— BEGIN TASK INPUTS —

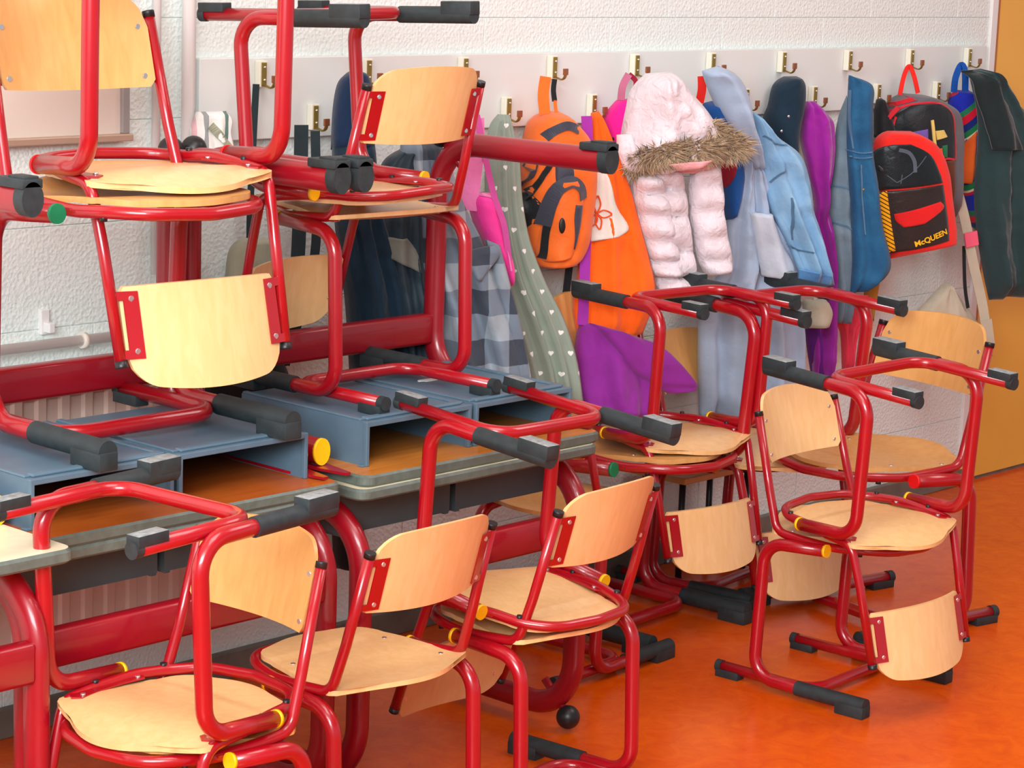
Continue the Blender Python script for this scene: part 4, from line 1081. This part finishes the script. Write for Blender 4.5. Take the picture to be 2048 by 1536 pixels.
ribbon(P_, 'emblem_line', 'emblem', [-29, 135, 11, 106, 48, 61], w=0.0022, parent=R_, drape=D_)
ribbon(P_, 'emblem_line', 'emblem', [-17, 113, -19, 138], w=0.0022, parent=R_, drape=D_)
words(P_, 'lettering', 'emblem', '100%', -69, 101, -13, 91, 0.016, D_, R_, 0.02)
words(P_, 'lettering', 'yprint', 'McQUEEN', 34, 310, 130, 274, 0.021, D_, R_, 0.03)
P_ = Sheet((1.7695, -0.0700, 1.2792), 28, 0)
R_ = empty('multicolour_bag', 'bag with blue, green and red stripes beside the dark coat', 'bag')
B_ = sheet(P_, 'bag_body', 'multi', [-11, 71, -34, 100, -16, 171, 8, 243, 8, 300, 38, 387, 66, 460], [32, 71, 60, 99, 76, 170, 85, 242, 89, 329, 93, 416, 110, 489], th=0.05, seed=35, parent=R_)
D_ = bvh(B_)
Q_ = sheet(P_, 'orange_pocket', 'opatch', [-3, 232, -14, 281, 5, 335], [38, 183, 43, 281, 37, 335], drape=D_, th=0.008, wr=0, parent=R_)
knob(P_, 'dot', 'bluew', 15, 212, 0.004, parent=R_, drape=D_)
knob(P_, 'dot', 'bluew', 1, 244, 0.004, parent=R_, drape=D_)
knob(P_, 'dot', 'bluew', 27, 246, 0.004, parent=R_, drape=D_)
knob(P_, 'dot', 'bluew', 5, 294, 0.004, parent=R_, drape=D_)
knob(P_, 'dot', 'bluew', 20, 312, 0.004, parent=R_, drape=D_)
ribbon(P_, 'loop_handle', 'bluew', [-28, 76, -26, 35, -11, 0, 3, 20, 8, 75], w=0.02, parent=R_, d=0.02)
P_ = Sheet((1.7515, -0.1200, 1.2713), 22, 3)
R_ = empty('dark_coat', 'dark green-black wool coat on the rightmost hook', 'coat')
B_ = sheet(P_, 'coat_body', 'coat', [-7, 3, 0, 38, 25, 130, 29, 229, 22, 343, 34, 443, 56, 544, 90, 661], [29, -2, 97, 33, 146, 90, 201, 144, 242, 273, 256, 418, 263, 550, 268, 647], th=0.07, fold=(2.5, 0.005, 0.014), seed=36, wr=0.006, parent=R_)
D_ = bvh(B_)
Q_ = sheet(P_, 'collar', 'coatd', [-44, 5, -22, 58, 15, 142, 45, 226], [-8, 2, 50, 51, 91, 121, 132, 227], drape=D_, th=0.014, wr=0.003, parent=R_)
P_ = Sheet((1.7006, -0.1300, 0.9380), 30, 0)
R_ = empty('beige_bag', 'beige canvas bag on a wide strap with pink buckle, hanging low', 'bag')
B_ = sheet(P_, 'bag_body', 'beige', [-21, 274, -69, 320, -115, 377, -127, 467], [-9, 273, 51, 339, 107, 405, 153, 490], th=0.04, fold=(2, 0.002, 0.005), seed=37, parent=R_)
ribbon(P_, 'strap', 'beige', [-29, -9, 7, 87, 40, 202, 82, 332, 109, 449], w=0.03, parent=R_, d=0.045)
ribbon(P_, 'strap_pad', 'beige', [94, 375, 110, 448], w=0.036, parent=R_, d=0.05)
ribbon(P_, 'buckle', 'pinkb', [23, 121, 32, 161], w=0.04, th=0.006, parent=R_, d=0.05)
ribbon(P_, 'slack_strap', 'blackc', [12, 162, 24, 274, 39, 341], w=0.01, parent=R_, d=0.04)
P_ = Sheet((-0.5824, -0.0600, 0.3595), 30, 0)
R_ = empty('black_rucksack', 'black rucksack in shadow low on the wall behind the tables', 'bag')
B_ = sheet(P_, 'bag_body', 'blackc', [-35, -47, -40, 44, -33, 154], [28, -44, 33, 47, 29, 157], th=0.06, seed=41, parent=R_)

# put every hanging thing's empty at the top of the thing itself
for o in list(bpy.data.objects):
    if o.type == 'EMPTY' and o.parent is None and o.location.length < 1e-6 and o.children:
        vs = [c.data.vertices[i].co for c in o.children if c.type == 'MESH' for i in range(0, len(c.data.vertices), 7)]
        if not vs: continue
        p = Vector((sum(v.x for v in vs) / len(vs), sum(v.y for v in vs) / len(vs), max(v.z for v in vs)))
        o.location = p
        for c in o.children: c.location = -p
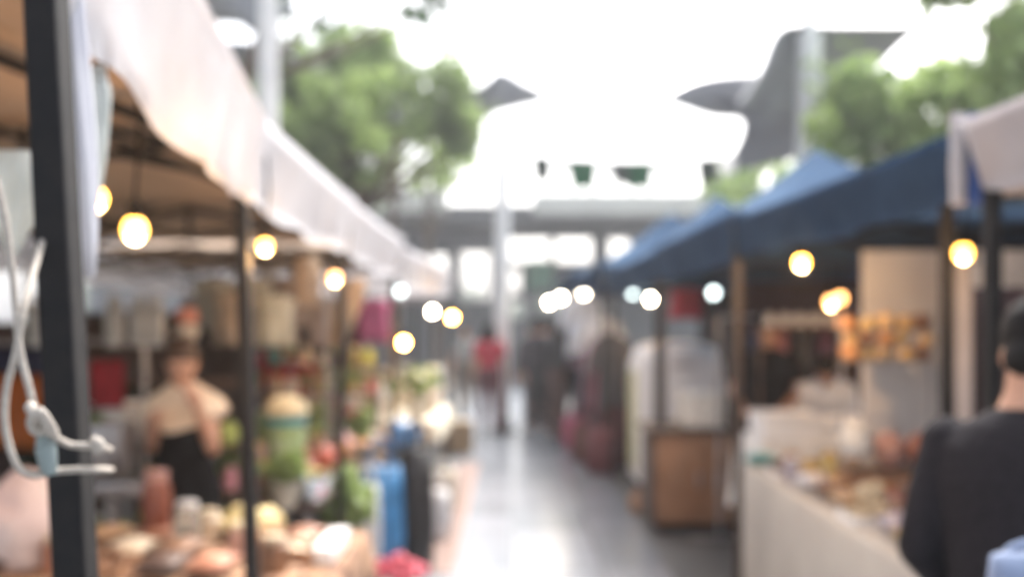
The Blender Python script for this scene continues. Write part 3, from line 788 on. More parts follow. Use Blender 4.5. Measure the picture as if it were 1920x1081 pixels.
# ------------------------------------------------------------------ lit bulbs
for (lab, px, py, Y, top, m_, r, *wt) in (
    ('warm lit bulb hanging highest, right beside the rolled white curtain', 180,372,1.95,2.2,M_bulbn,.021,2),
    ('large warm lit bulb low under the nearest left canopy', 253,430,2.25,2.22,M_bulbn,.026,6),
    ('warm lit bulb at the second leg of the left tents', 497,461,3.35,2.22,M_bulbn,.021,3),
    ('dim orange bulb under the second white canopy', 628,520,5.0,2.22,M_bulbo,.026,3),
    ('warm lit bulb hung low over the cream goods on the left', 757,641,7.3,2.2,M_bulb,.026,3),
    ('white lit bulb near the end of the white canopies', 811,583,8.6,2.15,M_bulbw,.025),
    ('warm lit bulb just right of the white one near the canopy end', 848,594,9.2,2.15,M_bulb,.025,4),
    ('cool pale bulb under the third white canopy', 751,545,8.2,2.15,M_bulbc,.03),
    ('bright warm bulb under the large blue canopy', 1503,492,4.7,2.12,M_bulbm,.028,5),
    ('tall warm lit bulb beside the dark leg behind the man', 1806,474,3.2,2.12,M_bulbn,.026,2),
    ('orange bulb deep inside the blue tents, left one of a close pair', 1558,566,6.4,2.15,M_bulbo,.035,3),
    ('dim orange bulb deep inside the blue tents, right one of a close pair', 1576,558,7.2,2.15,M_bulbo,.035),
    ('warm white bulb above the rounded freezer', 1220,560,10.4,2.15,M_bulbw,.03,5),
    ('pale greenish lamp left of the bulb above the freezer', 1187,549,12.5,2.2,M_bulbc,.04),
    ('cool white lamp in the fourth blue tent', 1095,550,13.6,2.2,M_bulbw,.04),
    ('white lamp at the far end of the blue tents, right one of two touching', 1052,558,15.0,2.2,M_bulbw,.04),
    ('white lamp at the far end of the blue tents, left one of two touching', 1030,566,15.6,2.2,M_bulbw,.04),
    ('pale lamp inside the third blue tent beside the red cloth', 1338,548,9.6,2.2,M_bulbc,.04),
    ('white lamp low at the far left of the aisle', 900,648,17.0,2.2,M_bulbc,.06),
    ):
    pendant(lab, px, py, Y, top, m_, r, *wt)
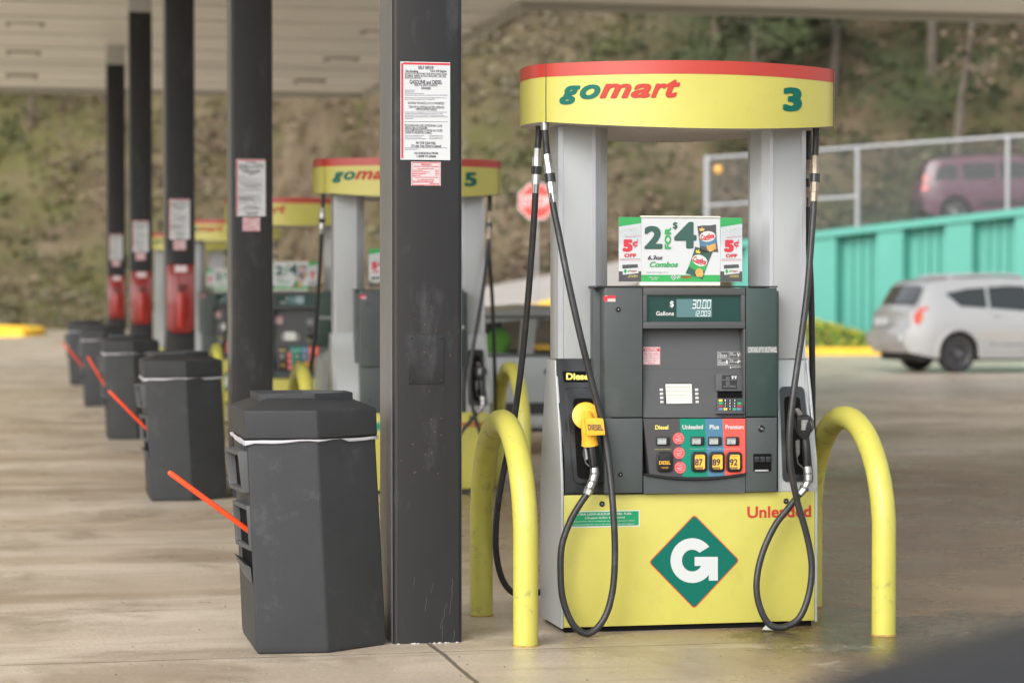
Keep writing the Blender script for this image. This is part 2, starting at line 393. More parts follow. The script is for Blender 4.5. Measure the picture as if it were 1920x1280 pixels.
# ramp road
RAMP = mat('pale ramp paving', (.36, .33, .30), .8, var=.08, vscale=.6)
mb = MB(); pxs = list(range(560, 1361, 40)); vs = []
for px in pxs:
    for zc in (64.4, 66.9, 69.4, 71.8): vs.append(c2w((px-960)/F*zc, zc, terrain((px-960)/F*zc, zc)+.07))
mb.add(vs, [(4*i+k, 4*i+4+k, 4*i+5+k, 4*i+1+k) for i in range(len(pxs)-1) for k in range(3)])
pxs = list(range(1360, 2301, 40)); vs = []
for px in pxs:
    for zc in (64.4, 71.8): vs.append(c2w((px-960)/F*zc, zc, ramp_h(px)+.03))
mb.add(vs, [(2*i, 2*i+2, 2*i+3, 2*i+1) for i in range(len(pxs)-1)])
tag(mb.build('ramp_road', RAMP, smooth=False), kind='structure')

# kerbs
KY = mat('yellow kerb paint', (.80, .47, .025), .6, var=.12, vscale=2, dirt=(.4, .28, .1), dscale=2, damt=.6)
def kerb(pts, wd=.35, h=.16):
    mb = MB(); vs = []
    for i, p in enumerate(pts):
        t = (pts[min(i+1, len(pts)-1)]-pts[max(i-1, 0)]); t.z = 0; t.normalize(); nrm = Vector((-t.y, t.x, 0))
        for a, z in ((0, 0), (.02, h), (wd, h), (wd, 0)): vs.append((p.x+nrm.x*a, p.y+nrm.y*a, p.z+z-.01))
    n = len(pts); mb.add(vs, [(4*i+k, 4*i+4+k, 4*i+5+k, 4*i+1+k) for i in range(n-1) for k in range(3)]+[(0, 1, 2, 3), (4*n-1, 4*n-2, 4*n-3, 4*n-4)])
    return mb
k1 = kerb([c2w(x, 55.6) for x in (3.3, 6, 10, 20, 40)], .4, .18).build('kerb', KY)
tag(k1, 'yellow painted kerb along the grass below the teal wall', 'kerb')
k2 = kerb([c2w(-1.6, 63.5), c2w(-.6, 60.5), c2w(.8, 58), c2w(2.2, 56.8), c2w(3.0, 56.2)], .4, .18).build('kerb', KY)
tag(k2, 'yellow kerb curving round behind the parked silver sedan', 'kerb')
pts = [pz(-260, 640, 82), pz(-100, 640, 82), pz(0, 639, 80), pz(55, 636, 80), pz(84, 626, 83), pz(72, 618, 88), pz(0, 616, 92), pz(-200, 616, 92)]
pts = [Vector((p.x, p.y, 0)) for p in pts]
k3 = kerb(spline(pts, 4), .45, .24).build('kerb', KY)
tag(k3, 'yellow kerb with rounded end at the foot of the hill, far left', 'kerb')
p4 = []
for px in (900, 950, 1000, 1050, 1100): xc = (px-960)/F*63.9; p4.append(c2w(xc, 63.9, terrain(xc, 63.9)+.02))
k4 = kerb(p4, .3, .16).build('kerb', KY)
tag(k4, 'yellow kerb along the near edge of the pale ramp, behind the sedan roof', 'kerb')
# grass
GR = mat('grass blades', (.15, .24, .03), .8, var=.35, vscale=1.5)
GRY = mat('dandelion heads', (.75, .55, .03), .7)
mb = MB()
for _ in range(9000):
    xc = random.uniform(3.6, 16); zc = random.uniform(56.1, 60.6)
    if zc > wall_zc(960+F*xc/zc)-.5: continue
    p = c2w(xc, zc, terrain(xc, zc)); a = random.uniform(0, 6.28); h = random.uniform(.04, .13); d = Vector((math.cos(a), math.sin(a), 0))*random.uniform(.03, .08)
    mb.mi(1 if random.random() < .07 else 0)
    if mb.cur: mb.rev([(0, .03), (.02, .04), (.035, .01)], p+Vector((0, 0, h)), (0, 0, 1), 5)
    else: mb.add([p-d, p+d, p+Vector((random.uniform(-.05, .05), random.uniform(-.05, .05), h))], [(0, 1, 2)])
tag(mb.build('roadside_grass', [GR, GRY], smooth=False), 'grass with yellow dandelions at the foot of the teal wall', 'grass', kind='stuff')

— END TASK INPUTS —

§ EXERCISE AIM
Locate each line with the word "script" and copy it.

§ WRITTEN RESPONSE
Continue the Blender Python script for this scene: part 4, from line 1081. This part finishes the script. Write for Blender 4.5. Take the picture to be 2048 by 1536 pixels.
The Blender Python script for this scene continues. Write part 3, from line 788 on. More parts follow. Use Blender 4.5. Measure the picture as if it were 1920x1081 pixels.
Keep writing the Blender script for this image. This is part 2, starting at line 393. More parts follow. The script is for Blender 4.5. Measure the picture as if it were 1920x1280 pixels.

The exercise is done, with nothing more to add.